The records

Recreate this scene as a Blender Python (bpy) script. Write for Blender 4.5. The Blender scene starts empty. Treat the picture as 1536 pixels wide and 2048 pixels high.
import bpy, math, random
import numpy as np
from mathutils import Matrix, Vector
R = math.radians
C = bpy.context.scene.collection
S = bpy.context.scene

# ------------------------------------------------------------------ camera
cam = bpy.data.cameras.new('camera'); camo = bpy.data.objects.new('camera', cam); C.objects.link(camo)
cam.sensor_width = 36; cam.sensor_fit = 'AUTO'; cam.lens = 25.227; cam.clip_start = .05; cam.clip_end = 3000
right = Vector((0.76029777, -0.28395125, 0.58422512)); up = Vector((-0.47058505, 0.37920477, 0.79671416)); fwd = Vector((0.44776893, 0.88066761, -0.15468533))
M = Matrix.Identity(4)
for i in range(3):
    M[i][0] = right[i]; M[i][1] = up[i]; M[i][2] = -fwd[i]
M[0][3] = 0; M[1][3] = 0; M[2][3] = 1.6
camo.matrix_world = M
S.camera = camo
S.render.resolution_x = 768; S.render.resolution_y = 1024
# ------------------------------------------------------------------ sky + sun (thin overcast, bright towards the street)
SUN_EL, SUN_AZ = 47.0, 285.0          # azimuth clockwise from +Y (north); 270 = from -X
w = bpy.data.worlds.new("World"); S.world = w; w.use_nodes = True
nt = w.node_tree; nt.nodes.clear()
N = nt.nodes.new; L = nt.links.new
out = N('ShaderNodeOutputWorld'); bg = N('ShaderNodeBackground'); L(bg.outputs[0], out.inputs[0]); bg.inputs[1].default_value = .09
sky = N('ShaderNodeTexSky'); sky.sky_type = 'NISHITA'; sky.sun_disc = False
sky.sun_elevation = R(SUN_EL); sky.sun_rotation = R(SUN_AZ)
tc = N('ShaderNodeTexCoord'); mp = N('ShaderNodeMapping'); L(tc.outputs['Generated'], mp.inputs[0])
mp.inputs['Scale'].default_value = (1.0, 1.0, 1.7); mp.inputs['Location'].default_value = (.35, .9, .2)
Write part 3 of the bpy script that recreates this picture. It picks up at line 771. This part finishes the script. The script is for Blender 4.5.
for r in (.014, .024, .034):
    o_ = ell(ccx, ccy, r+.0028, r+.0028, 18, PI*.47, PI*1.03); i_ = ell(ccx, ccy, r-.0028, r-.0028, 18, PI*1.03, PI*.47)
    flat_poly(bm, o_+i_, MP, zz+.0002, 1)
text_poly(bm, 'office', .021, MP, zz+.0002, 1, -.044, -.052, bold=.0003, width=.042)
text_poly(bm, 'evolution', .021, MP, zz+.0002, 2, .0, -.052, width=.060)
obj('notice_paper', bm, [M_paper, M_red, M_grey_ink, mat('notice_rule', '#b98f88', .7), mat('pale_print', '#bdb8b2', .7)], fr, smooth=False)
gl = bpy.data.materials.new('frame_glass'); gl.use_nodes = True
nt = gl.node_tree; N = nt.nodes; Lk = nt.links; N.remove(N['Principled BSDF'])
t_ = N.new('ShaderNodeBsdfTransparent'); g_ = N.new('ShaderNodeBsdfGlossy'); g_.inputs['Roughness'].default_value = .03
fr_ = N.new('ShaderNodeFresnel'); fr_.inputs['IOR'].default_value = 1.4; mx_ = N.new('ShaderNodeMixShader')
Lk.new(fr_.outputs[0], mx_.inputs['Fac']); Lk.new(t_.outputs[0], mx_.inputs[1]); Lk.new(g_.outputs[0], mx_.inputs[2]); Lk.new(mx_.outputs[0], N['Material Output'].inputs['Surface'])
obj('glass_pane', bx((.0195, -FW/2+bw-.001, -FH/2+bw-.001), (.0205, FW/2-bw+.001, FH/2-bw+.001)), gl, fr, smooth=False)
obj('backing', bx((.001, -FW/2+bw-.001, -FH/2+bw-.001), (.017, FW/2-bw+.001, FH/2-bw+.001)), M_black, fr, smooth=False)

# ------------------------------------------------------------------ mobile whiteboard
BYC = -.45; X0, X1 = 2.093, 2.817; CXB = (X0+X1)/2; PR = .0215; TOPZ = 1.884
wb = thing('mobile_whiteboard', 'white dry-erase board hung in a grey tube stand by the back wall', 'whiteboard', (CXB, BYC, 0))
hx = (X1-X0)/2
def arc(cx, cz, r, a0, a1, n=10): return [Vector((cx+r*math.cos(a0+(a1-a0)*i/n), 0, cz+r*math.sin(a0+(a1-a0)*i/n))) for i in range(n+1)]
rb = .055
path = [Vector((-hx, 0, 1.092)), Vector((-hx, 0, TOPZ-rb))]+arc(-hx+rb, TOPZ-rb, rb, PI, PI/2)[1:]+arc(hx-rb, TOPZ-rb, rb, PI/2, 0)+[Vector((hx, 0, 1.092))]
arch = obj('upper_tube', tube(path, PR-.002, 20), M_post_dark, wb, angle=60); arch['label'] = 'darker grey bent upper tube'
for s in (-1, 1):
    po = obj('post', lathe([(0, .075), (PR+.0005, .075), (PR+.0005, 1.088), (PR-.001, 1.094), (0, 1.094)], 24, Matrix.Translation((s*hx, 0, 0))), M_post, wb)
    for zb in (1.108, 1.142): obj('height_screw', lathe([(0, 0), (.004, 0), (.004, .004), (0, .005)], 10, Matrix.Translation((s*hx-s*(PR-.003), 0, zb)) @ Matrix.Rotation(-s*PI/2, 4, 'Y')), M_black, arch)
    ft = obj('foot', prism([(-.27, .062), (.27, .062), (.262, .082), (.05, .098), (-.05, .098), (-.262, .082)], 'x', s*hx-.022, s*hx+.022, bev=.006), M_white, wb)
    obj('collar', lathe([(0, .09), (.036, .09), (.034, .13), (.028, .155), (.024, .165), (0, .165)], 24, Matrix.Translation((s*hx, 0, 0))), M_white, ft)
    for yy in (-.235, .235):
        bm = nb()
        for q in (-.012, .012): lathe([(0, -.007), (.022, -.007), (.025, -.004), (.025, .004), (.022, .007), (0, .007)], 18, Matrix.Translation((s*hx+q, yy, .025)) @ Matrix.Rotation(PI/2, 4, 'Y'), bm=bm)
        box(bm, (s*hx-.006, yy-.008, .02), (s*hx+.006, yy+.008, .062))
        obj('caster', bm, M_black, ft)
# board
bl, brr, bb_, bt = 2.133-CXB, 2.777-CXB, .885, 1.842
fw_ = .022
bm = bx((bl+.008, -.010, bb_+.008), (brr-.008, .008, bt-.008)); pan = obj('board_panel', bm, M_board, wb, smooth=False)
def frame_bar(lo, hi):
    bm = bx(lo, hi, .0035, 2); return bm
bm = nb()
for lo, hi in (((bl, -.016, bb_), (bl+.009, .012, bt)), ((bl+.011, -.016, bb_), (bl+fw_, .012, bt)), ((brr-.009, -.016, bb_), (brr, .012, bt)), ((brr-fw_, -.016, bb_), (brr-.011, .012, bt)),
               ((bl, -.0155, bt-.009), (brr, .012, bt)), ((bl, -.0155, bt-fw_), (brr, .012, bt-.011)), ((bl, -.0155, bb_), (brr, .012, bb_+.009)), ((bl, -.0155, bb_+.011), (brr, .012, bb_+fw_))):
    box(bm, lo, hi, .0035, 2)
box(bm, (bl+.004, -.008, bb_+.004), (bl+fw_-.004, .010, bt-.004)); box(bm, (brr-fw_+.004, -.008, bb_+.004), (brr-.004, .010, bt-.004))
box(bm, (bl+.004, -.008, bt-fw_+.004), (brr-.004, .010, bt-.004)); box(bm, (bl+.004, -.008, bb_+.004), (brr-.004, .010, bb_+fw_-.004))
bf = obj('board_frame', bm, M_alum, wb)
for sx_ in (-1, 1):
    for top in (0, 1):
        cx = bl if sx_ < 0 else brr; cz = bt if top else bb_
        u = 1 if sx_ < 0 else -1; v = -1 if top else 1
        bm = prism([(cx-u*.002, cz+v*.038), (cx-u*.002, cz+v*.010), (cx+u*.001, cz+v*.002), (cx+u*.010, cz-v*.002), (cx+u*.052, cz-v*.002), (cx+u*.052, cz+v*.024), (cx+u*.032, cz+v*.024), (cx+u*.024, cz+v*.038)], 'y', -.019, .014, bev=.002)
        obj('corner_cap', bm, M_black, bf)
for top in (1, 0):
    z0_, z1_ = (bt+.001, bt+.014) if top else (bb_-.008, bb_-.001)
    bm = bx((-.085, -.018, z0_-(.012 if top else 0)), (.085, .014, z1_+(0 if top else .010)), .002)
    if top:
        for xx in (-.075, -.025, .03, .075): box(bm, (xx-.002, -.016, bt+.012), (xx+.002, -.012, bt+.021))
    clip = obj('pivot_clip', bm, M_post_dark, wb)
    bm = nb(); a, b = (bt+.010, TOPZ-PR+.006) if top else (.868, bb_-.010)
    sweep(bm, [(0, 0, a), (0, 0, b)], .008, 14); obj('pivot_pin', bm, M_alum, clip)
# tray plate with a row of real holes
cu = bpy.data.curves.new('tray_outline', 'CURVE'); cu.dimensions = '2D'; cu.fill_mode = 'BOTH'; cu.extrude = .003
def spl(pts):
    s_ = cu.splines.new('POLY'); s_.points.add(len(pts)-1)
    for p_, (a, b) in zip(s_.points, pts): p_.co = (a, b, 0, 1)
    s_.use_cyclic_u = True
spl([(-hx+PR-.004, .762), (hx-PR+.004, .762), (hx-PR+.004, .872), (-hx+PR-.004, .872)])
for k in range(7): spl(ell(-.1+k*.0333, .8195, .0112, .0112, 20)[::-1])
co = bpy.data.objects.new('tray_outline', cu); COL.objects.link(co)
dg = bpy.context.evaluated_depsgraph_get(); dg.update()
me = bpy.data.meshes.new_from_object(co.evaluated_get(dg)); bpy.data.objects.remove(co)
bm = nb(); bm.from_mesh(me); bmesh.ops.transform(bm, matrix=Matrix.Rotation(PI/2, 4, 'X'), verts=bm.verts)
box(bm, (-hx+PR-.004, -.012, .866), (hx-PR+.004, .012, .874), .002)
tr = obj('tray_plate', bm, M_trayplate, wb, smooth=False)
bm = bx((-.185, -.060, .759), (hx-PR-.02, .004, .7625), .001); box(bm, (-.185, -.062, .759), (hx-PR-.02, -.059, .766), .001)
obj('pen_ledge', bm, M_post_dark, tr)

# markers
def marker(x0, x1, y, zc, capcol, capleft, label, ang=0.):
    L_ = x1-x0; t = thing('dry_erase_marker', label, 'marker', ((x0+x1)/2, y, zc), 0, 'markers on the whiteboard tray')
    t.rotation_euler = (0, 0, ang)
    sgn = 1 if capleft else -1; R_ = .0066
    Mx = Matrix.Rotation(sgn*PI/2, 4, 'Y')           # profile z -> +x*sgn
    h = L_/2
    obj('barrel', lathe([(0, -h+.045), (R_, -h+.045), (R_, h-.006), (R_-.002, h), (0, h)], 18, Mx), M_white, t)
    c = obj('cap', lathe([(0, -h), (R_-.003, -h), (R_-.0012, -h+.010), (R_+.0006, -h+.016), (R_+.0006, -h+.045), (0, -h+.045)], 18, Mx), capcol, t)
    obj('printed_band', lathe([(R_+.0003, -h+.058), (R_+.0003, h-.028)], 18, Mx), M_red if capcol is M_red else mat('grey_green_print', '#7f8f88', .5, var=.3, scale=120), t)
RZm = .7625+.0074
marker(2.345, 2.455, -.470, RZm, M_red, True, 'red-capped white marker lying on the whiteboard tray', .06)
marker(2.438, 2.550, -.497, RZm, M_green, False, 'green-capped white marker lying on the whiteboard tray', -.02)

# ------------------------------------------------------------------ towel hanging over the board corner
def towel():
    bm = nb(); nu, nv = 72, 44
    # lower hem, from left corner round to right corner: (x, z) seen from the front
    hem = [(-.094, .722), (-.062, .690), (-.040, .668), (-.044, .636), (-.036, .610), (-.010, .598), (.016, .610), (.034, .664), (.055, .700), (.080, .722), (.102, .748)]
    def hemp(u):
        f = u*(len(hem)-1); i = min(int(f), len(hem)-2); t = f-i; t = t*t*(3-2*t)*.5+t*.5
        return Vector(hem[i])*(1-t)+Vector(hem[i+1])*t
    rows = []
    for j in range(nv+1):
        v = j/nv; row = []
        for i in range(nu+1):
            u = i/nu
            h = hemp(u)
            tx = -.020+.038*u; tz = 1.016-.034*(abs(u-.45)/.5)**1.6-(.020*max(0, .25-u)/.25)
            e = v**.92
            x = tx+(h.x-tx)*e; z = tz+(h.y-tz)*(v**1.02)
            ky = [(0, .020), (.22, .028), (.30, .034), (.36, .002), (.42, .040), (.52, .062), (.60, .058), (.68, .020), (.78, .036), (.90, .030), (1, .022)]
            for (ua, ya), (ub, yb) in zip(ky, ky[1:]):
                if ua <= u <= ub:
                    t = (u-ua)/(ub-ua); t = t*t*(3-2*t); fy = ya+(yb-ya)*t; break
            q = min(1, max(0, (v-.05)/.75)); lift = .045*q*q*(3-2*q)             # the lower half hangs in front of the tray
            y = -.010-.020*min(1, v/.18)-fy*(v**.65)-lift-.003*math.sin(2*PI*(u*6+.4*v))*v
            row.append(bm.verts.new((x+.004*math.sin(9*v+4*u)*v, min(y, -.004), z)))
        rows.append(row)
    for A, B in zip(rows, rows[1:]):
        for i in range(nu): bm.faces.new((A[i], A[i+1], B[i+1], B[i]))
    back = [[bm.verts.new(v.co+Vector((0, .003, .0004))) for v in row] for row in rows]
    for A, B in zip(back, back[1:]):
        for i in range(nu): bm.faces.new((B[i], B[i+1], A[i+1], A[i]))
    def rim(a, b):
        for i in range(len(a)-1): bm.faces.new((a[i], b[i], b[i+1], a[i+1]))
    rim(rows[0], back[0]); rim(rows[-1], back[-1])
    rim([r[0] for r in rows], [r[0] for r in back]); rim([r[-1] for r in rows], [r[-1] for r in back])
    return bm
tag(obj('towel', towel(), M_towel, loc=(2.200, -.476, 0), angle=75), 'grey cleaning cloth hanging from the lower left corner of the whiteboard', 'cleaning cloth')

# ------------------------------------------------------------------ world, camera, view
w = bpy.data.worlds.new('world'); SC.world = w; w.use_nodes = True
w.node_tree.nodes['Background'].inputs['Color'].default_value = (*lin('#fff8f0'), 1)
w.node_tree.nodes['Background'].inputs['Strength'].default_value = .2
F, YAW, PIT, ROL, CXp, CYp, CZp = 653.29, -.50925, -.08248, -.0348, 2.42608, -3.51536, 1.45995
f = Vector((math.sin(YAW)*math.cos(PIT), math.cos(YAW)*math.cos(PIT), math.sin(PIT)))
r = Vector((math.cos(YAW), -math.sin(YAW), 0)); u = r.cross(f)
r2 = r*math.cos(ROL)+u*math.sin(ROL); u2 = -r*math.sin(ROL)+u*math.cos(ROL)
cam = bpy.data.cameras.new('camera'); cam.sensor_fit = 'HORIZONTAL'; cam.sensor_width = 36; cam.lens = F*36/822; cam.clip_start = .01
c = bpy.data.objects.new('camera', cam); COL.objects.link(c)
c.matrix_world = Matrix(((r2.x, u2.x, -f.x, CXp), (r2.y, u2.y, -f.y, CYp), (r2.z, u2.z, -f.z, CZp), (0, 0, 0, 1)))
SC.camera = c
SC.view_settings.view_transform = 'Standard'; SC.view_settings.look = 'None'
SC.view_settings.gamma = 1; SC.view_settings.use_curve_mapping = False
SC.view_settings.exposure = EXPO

Problem statement
Please repeat word for word the lines above that run from the beginning through the line containing "S = bpy.context.scene", keeping both the first and that last line.

The answer
Recreate this scene as a Blender Python (bpy) script. Write for Blender 4.5. The Blender scene starts empty. Treat the picture as 1536 pixels wide and 2048 pixels high.
import bpy, math, random
import numpy as np
from mathutils import Matrix, Vector
R = math.radians
C = bpy.context.scene.collection
S = bpy.context.scene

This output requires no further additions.